● **Description of the task**
Using the records that follow, reproduce exactly the lines starting at the line containing "Model this scene" and ending at the line containing "def onR(px, py): return _solve(px, py, a=0.0)". Include both end lines and no pictures.

● **Record list**
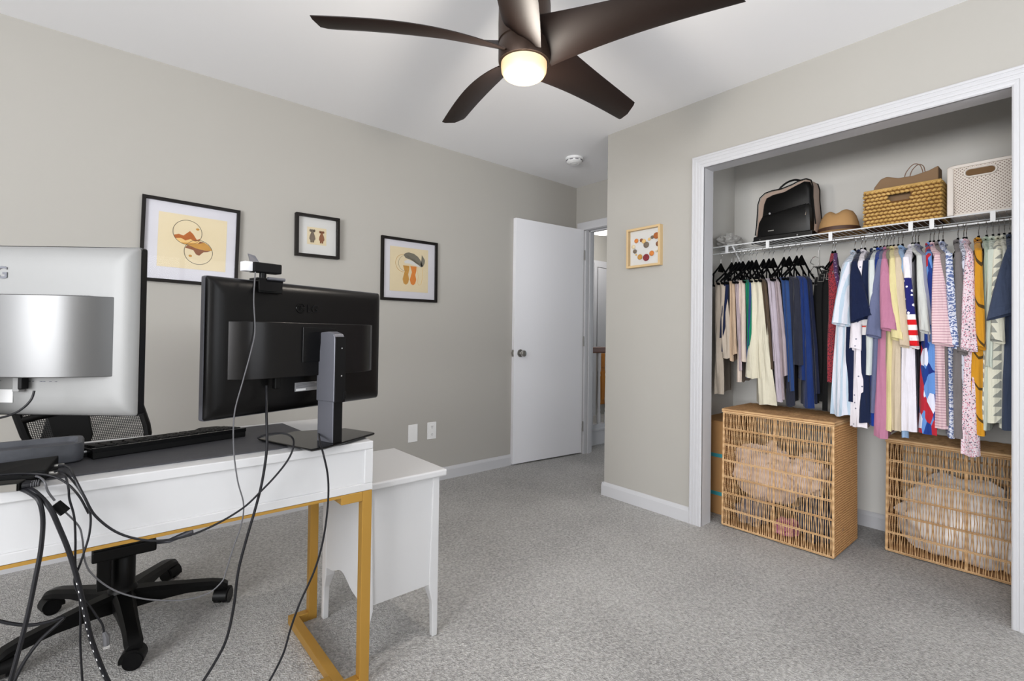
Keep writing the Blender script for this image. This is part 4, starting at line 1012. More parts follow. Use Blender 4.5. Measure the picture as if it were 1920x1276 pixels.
# backrest: curved frame, mesh panel, lumbar bar, spine
BX, BY = .008, 2.50
def bk(u, z):    # u -1..1 across, z height: point on the backrest surface
    hw = .178 - .03 * max(0, (.66 - z) / .08) - .02 * max(0, (z - .9) / .15)
    return Vector((BX + u * hw - .29 * (z - .64), BY + .035 * (1 - u * u) + .05 * (z - .6), z))
edge = [bk(-1, .61 + .44 * k / 12) for k in range(13)] + [bk(-1 + 2 * k / 8, 1.05 + .02 * sin(pi * k / 8)) for k in range(1, 8)] + [bk(1, 1.05 - .44 * k / 12) for k in range(13)] + [bk(1 - 2 * k / 8, .61 - .02 * sin(pi * k / 8)) for k in range(1, 8)]
bf = part('backrest_frame', MB().tube(edge, .014, 8, True), 'black', ch, smooth=True)
m = MB(); vs = []; fs = []
NU, NV = 12, 14
for j_ in range(NV + 1):
    for i_ in range(NU + 1): vs.append(bk(-1 + 2 * i_ / NU, .60 + .45 * j_ / NV))
for j_ in range(NV):
    for i_ in range(NU):
        a_ = j_ * (NU + 1) + i_; fs.append((a_, a_ + 1, a_ + NU + 2, a_ + NU + 1))
part('mesh_panel', m.add(vs, fs), 'chair_mesh', bf, smooth=True)
part('lumbar_bar', MB().tube([bk(-.98 + 1.96 * k / 10, .735 + .025 * sin(pi * k / 10)) + Vector((0, -.008 + .02 * 0, 0)) for k in range(11)], .013, 8, flat=.5), 'black', bf, smooth=True)
part('spine', MB().loft([[Vector((BX - .075 + .08 * (z < .5) + x, y, z)) for x, y in ((-w_, y0), (w_, y0), (w_, y0 + .02), (-w_, y0 + .02))] for z, w_, y0 in ((.40, .03, 2.40), (.44, .035, 2.49), (.56, .05, BY + .02), (.66, .075, BY + .025), (.74, .06, BY + .03), (.95, .02, BY + .045))]), 'black', ch, bevel=.005)
for s in (-1, 1):
    part('armrest', MB().tube([(CXh + s * .20, CYh + .05, .40), (CXh + s * .275, CYh + .05, .42), (CXh + s * .285, CYh + .03, .56), (CXh + s * .285, CYh, .66)], .015, 8), 'black', ch, smooth=True)
    part('arm_pad', cushion(CXh + s * .26, CYh - .03, .658, .684, .075, .07, .055), 'black_matte', ch, smooth=True)

# ================================================================== CLOSET SHELF
RX, RZ = 3.06, 1.610
sh = thing('wire_shelf', 'white ventilated wire shelf with hanging rail across the closet', 'shelf', (3.2, .7, 1.6))
m = MB(); y = -.18
while y < 1.59:
    m.tube([(3.052, y, 1.650), (XB + .010, y, 1.650)], .0016, 5); y += .0254
part('deck_wires', m, 'white_wire', sh)
for x, z in ((3.050, 1.6535), (3.20, 1.6475), (XB + .004, 1.6475)):
    part('rail', MB().cyl((x, -.195, z), (x, 1.592, z), .0038 if x < 3.1 else .003, 8), 'white_wire', sh, smooth=True)
part('hanging_rail', MB().cyl((RX - .008, -.195, RZ), (RX - .008, 1.592, RZ), .0042, 8), 'white_wire', sh, smooth=True)
for y in (1.475, 1.228, .90, .555, .475, .265, .0):
    part('rail_link', MB().box((3.044, y - .009, RZ - .004), (3.052, y + .009, 1.657)), 'white_wire', sh, bevel=.001)
for y in (1.44, .555):
    part('support_brace', MB().tube([(3.055, y, 1.645), (XB + .008, y, 1.36)], .005, 6), 'white_wire', sh, smooth=True)
part('end_bracket', MB().box((3.02, 1.583, 1.595), (3.08, 1.594, 1.665)), 'white_wire', sh, bevel=.003)

# crumpled packaging at the left end of the shelf
def blob(c, r, amp, freq, seed, nu=28, nv=16, squash=None):
    c = Vector(c); rings = []
    for j in range(nv + 1):
        ph = -pi/2 + pi * j / nv; ring = []
        for i in range(nu):
            th = 2 * pi * i / nu
            d = Vector((cos(ph) * cos(th), cos(ph) * sin(th), sin(ph))) if 0 < j < nv else Vector((cos(th) * .02, sin(th) * .02, sin(ph)))
            k = 1 + amp * noise.noise(d * freq + Vector((seed, seed * 2.1, 0))) + amp * .5 * abs(noise.noise(d * freq * 2.7 + Vector((seed * 3, 0, 0))))
            v = Vector((d.x * r[0], d.y * r[1], d.z * r[2])) * k
            if squash is not None and v.z < squash: v.z = squash + (v.z - squash) * .05
            ring.append(c + v)
        rings.append(ring)
    return MB().loft(rings)
pk = part('plastic_packaging', blob((3.20, 1.525, 1.700), (.12, .055, .05), .5, 2.6, 3.3, squash=-.044), 'plastic_film')
props(pk, 'crumpled clear plastic packaging at the left end of the wire shelf', 'packaging')
SZ = 1.6525

# ================================================================== BACKPACK on the shelf
bp = thing('backpack', 'black leather backpack with taupe sides and top carry handle on the shelf', 'backpack', (3.195, 1.168, SZ), radians(90), local=True)
# local frame: x = -room y ... after rz=90deg local +x -> room +y, local +y -> room -x (towards the room)
def bp_outline(s, k=1.0):
    pts = [(.165, .035), (.172, .06), (.165, .12), (.160, .20), (.158, .25), (.145, .292), (.115, .315), (.075, .322), (.02, .322), (-.04, .335), (-.08, .350), (-.115, .352), (-.140, .338), (-.150, .300), (-.150, .24), (-.158, .15), (-.165, .08), (-.165, .035), (-.155, .012), (.155, .012)]
    c = (0, .17); return [(c[0] + (x - c[0]) * k, c[1] + (z - c[1]) * k) for x, z in pts]
def bp_layer(y, k): return [Vector((x, y, z)) for x, z in bp_outline(0, k)]
sidep = part('side_gusset', MB().loft([bp_layer(-.07, .93), bp_layer(-.062, .985), bp_layer(-.02, 1.0), bp_layer(.045, .99), bp_layer(.052, .96)]), 'leather_taupe', bp, smooth=True)
fr = [(.128, .03), (.132, .10), (.120, .17), (.112, .24), (.098, .275), (.06, .288), (.0, .292), (-.06, .315), (-.105, .330), (-.130, .322), (-.140, .29), (-.142, .24), (-.148, .15), (-.152, .08), (-.150, .03)]
def fl(y, k, dz=0):
    return [Vector((-.008 + (x + .008) * k, y, .17 + (z - .17) * k + dz)) for x, z in fr]
part('front_panel', MB().loft([fl(.048, 1.05), fl(.062, 1.04), fl(.072, 1.0), fl(.076, .93)]), 'leather', bp, smooth=True)
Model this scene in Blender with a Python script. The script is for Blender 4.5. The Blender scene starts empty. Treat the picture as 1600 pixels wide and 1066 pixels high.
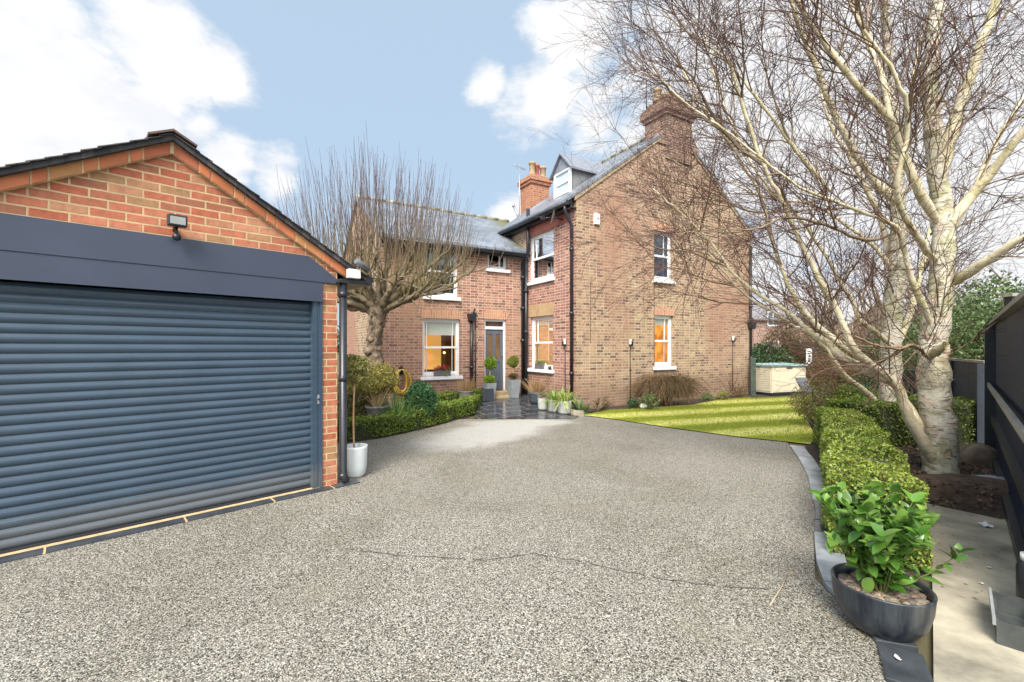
import bpy, math, random
import numpy as np
from math import radians, sin, cos, pi, sqrt
R = random.Random(7)
rng = np.random.default_rng(11)
SC = bpy.context.scene
COL = SC.collection
F, HZ, H = 693.0, 543.0, 1.55          # focal length in photo pixels, horizon row, eye height

# ---------------------------------------------------------------- placement helpers
def G(px, py, z=0.0):
    Y = (H - z) * F / (py - HZ)
    return ((px - 800) / F * Y, Y, z)
def AT(px, py, Y):
    return ((px - 800) / F * Y, Y, H - (py - HZ) / F * Y)
CX, CY = 1.60, 11.07                    # near corner of the house
UX, UY = cos(radians(30)), sin(radians(30))
BE = 2.44                               # the wing's wall lies at y = BE of the house frame
def HW(a, b, z=0.0):
    return (CX + a*UX - b*UY, CY + a*UY + b*UX, z)
def _solve(px, py, b=None, a=None):
    k = (px - 800) / F
    if b is not None:
        x0, y0, dx, dy = CX - b*UY, CY + b*UX, UX, UY
    else:
        x0, y0, dx, dy = CX + a*UX, CY + a*UY, -UY, UX
    t = (k*y0 - x0) / (dx - k*dy)
    Y = y0 + dy*t
    return t, H - (py - HZ) / F * Y
def onE(px, py): return _solve(px, py, b=BE)
def onG(px, py): return _solve(px, py, b=0.0)
def onR(px, py): return _solve(px, py, a=0.0)

# ---------------------------------------------------------------- objects
def tag(o, label=None, cat=None, group=None, kind=None):
    if label: o['label'] = label
    if cat: o['category'] = cat
    if group: o['group'] = group
    if kind: o['kind'] = kind
    return o
def empty(name, loc=(0, 0, 0), rz=0.0):
    o = bpy.data.objects.new(name, None); COL.objects.link(o)
    o.location = loc; o.rotation_euler = (0, 0, rz); o.empty_display_size = 0.2
    return o

class MB:
    """collects polygons, builds one mesh object"""
    def __init__(s): s.v = []; s.f = []; s.n = 0; s.sm = []; s.arr = []
    def add(s, vs, fs, smooth=False):
        o = s.n
        s.v.extend(tuple(map(float, p)) for p in vs); s.n += len(vs)
        s.f.extend(tuple(i + o for i in f) for f in fs); s.sm.extend([smooth]*len(fs))
    def addnp(s, V, Fq, smooth=False):
        o = s.n
        s.v.extend(V.tolist()); s.n += len(V)
        s.f.extend((Fq + o).tolist()); s.sm.extend([smooth]*len(Fq))
    def poly(s, pts): s.add(pts, [tuple(range(len(pts)))])
    def box(s, x, y, z, T=None):
        c = [(x[i], y[j], z[k]) for i in (0, 1) for j in (0, 1) for k in (0, 1)]
        if T: c = [T(*p) for p in c]
        s.add(c, [(0,1,3,2),(4,6,7,5),(0,4,5,1),(2,3,7,6),(0,2,6,4),(1,5,7,3)])
    def prism(s, poly, d0, d1, axis='y'):
        n = len(poly)
        def m(p, d):
            if axis == 'y': return (p[0], d, p[1])
            if axis == 'x': return (d, p[0], p[1])
            return (p[0], p[1], d)
        vs = [m(p, d0) for p in poly] + [m(p, d1) for p in poly]
        fs = [tuple(range(n)), tuple(range(2*n-1, n-1, -1))]
        fs += [(i, i+n, (i+1) % n + n, (i+1) % n) for i in range(n)]
        s.add(vs, fs)
    def cyl(s, p0, p1, r0, r1=None, n=12, smooth=True, caps=True):
        r1 = r0 if r1 is None else r1
        V, Q = tube([p0, p1], [r0, r1], n); s.addnp(V, Q, smooth)
        if caps:
            b = s.n - 2*n
            s.f.append(tuple(b + i for i in range(n))[::-1]); s.sm.append(False)
            s.f.append(tuple(b + n + i for i in range(n))); s.sm.append(False)
    def path(s, pts, rad, n=8, smooth=True):
        if not hasattr(rad, '__len__'): rad = [rad]*len(pts)
        V, Q = tube(pts, rad, n); s.addnp(V, Q, smooth)
        b = s.n - len(V)
        s.f.append(tuple(b + i for i in range(n))[::-1]); s.sm.append(False)
        b = s.n - n
        s.f.append(tuple(b + i for i in range(n))); s.sm.append(False)
    def lathe(s, prof, c=(0, 0, 0), n=32, smooth=True):
        vs = []; fs = []
        for r, z in prof:
            for i in range(n):
                t = 2*pi*i/n; vs.append((c[0] + r*cos(t), c[1] + r*sin(t), c[2] + z))
        for j in range(len(prof)-1):
            for i in range(n):
                fs.append((j*n+i, j*n+(i+1) % n, (j+1)*n+(i+1) % n, (j+1)*n+i))
        s.add(vs, fs, smooth)
    def ball(s, c, r, n=10, sc=(1, 1, 1)):
        prof = [(max(1e-4, r*sin(pi*k/n)), -r*cos(pi*k/n)) for k in range(n+1)]
        vs = []; fs = []; m = n*2
        for q, z in prof:
            for i in range(m):
                t = 2*pi*i/m; vs.append((c[0]+q*cos(t)*sc[0], c[1]+q*sin(t)*sc[1], c[2]+z*sc[2]))
        for j in range(n):
            for i in range(m): fs.append((j*m+i, j*m+(i+1) % m, (j+1)*m+(i+1) % m, (j+1)*m+i))
        s.add(vs, fs, True)
    def build(s, name, mat, parent=None, bevel=0):
        me = bpy.data.meshes.new(name)
        me.from_pydata(s.v, [], s.f)
        me.polygons.foreach_set('use_smooth', s.sm)
        me.materials.append(mat)
        me.update()
        o = bpy.data.objects.new(name, me); COL.objects.link(o)
        if parent: o.parent = parent
        if bevel:
            m = o.modifiers.new('b', 'BEVEL'); m.width = bevel; m.segments = 2; m.limit_method = 'ANGLE'
        return o

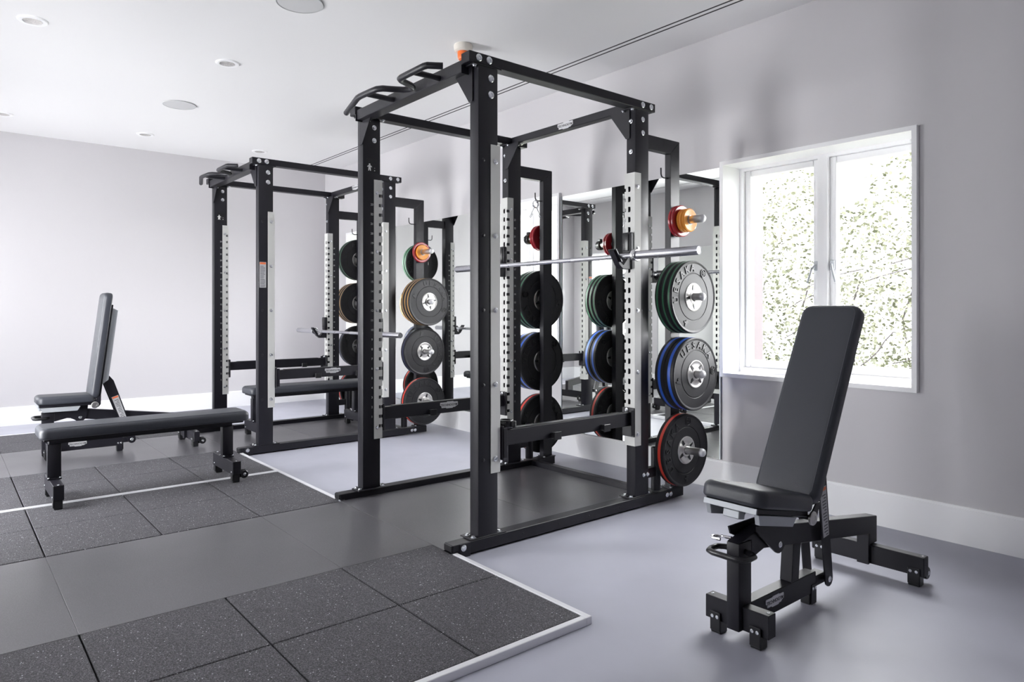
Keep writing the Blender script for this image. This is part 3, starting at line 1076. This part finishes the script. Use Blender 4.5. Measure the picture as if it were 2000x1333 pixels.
safety_arm(CX1, 1, .538, 'black safety arm low on the camera side of the nearer rack', False)
safety_arm(CX1, -1, .526, 'black safety arm with a silver badge low on the far side of the nearer rack', True)
safety_arm(CX2, 1, .640, 'black safety arm with a silver badge on the camera side of the farther rack', True)
safety_arm(CX2, -1, .640, 'black safety arm low on the far side of the farther rack', False)
r = lock_collar((CX1 + .5975, 2.235, .5975), 'z', 'black clamp collar resting on the near end of the front safety arm')
r.location = (CX1 + .590, 2.215, .604)

def bar_hook(cx, s, z, label):
    """z: height of the bar centre"""
    xc = cx + s * .5935
    r = thing('bar_hook', label, 'bar holder', (xc, 3.15, z), 'bar hooks clipped into the channels')
    off = tuple(r.location)
    y = 3.157
    MB().box(xc - .034, xc + .034, y - .030, y - .001, z + .012, z + .145, .006, 2).build('hook_body', 'black', r, off, 40)
    MB().box(xc - .022, xc + .022, y - .037, y - .030, z + .035, z + .135, .005, 2).build('protective_pad', 'cap', r, off, 40)
    poly = [(y - .001, z + .012), (y - .030, z + .012), (y - .040, z - .012), (y - .075, z - .050), (y - .100, z - .036), (y - .150, z + .034), (y - .160, z + .030), (y - .108, z - .050), (y - .078, z - .072), (y - .030, z - .072), (y - .001, z - .072)]
    MB().prism(poly, 'x', xc - .020, xc + .020, .0015).build('cradle', 'black', r, off, 0)
    poly = [(y - .098, z - .030), (y - .149, z + .040), (y - .154, z + .038), (y - .103, z - .034)]
    MB().prism(poly, 'x', xc - .032, xc + .032).build('cradle_lip', 'cap', r, off, 0)
    return r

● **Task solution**
Model this scene in Blender with a Python script. The script is for Blender 4.5. The Blender scene starts empty. Treat the picture as 1600 pixels wide and 1066 pixels high.
import bpy, math, random
import numpy as np
from math import radians, sin, cos, pi, sqrt
R = random.Random(7)
rng = np.random.default_rng(11)
SC = bpy.context.scene
COL = SC.collection
F, HZ, H = 693.0, 543.0, 1.55          # focal length in photo pixels, horizon row, eye height

# ---------------------------------------------------------------- placement helpers
def G(px, py, z=0.0):
    Y = (H - z) * F / (py - HZ)
    return ((px - 800) / F * Y, Y, z)
def AT(px, py, Y):
    return ((px - 800) / F * Y, Y, H - (py - HZ) / F * Y)
CX, CY = 1.60, 11.07                    # near corner of the house
UX, UY = cos(radians(30)), sin(radians(30))
BE = 2.44                               # the wing's wall lies at y = BE of the house frame
def HW(a, b, z=0.0):
    return (CX + a*UX - b*UY, CY + a*UY + b*UX, z)
def _solve(px, py, b=None, a=None):
    k = (px - 800) / F
    if b is not None:
        x0, y0, dx, dy = CX - b*UY, CY + b*UX, UX, UY
    else:
        x0, y0, dx, dy = CX + a*UX, CY + a*UY, -UY, UX
    t = (k*y0 - x0) / (dx - k*dy)
    Y = y0 + dy*t
    return t, H - (py - HZ) / F * Y
def onE(px, py): return _solve(px, py, b=BE)
def onG(px, py): return _solve(px, py, b=0.0)
def onR(px, py): return _solve(px, py, a=0.0)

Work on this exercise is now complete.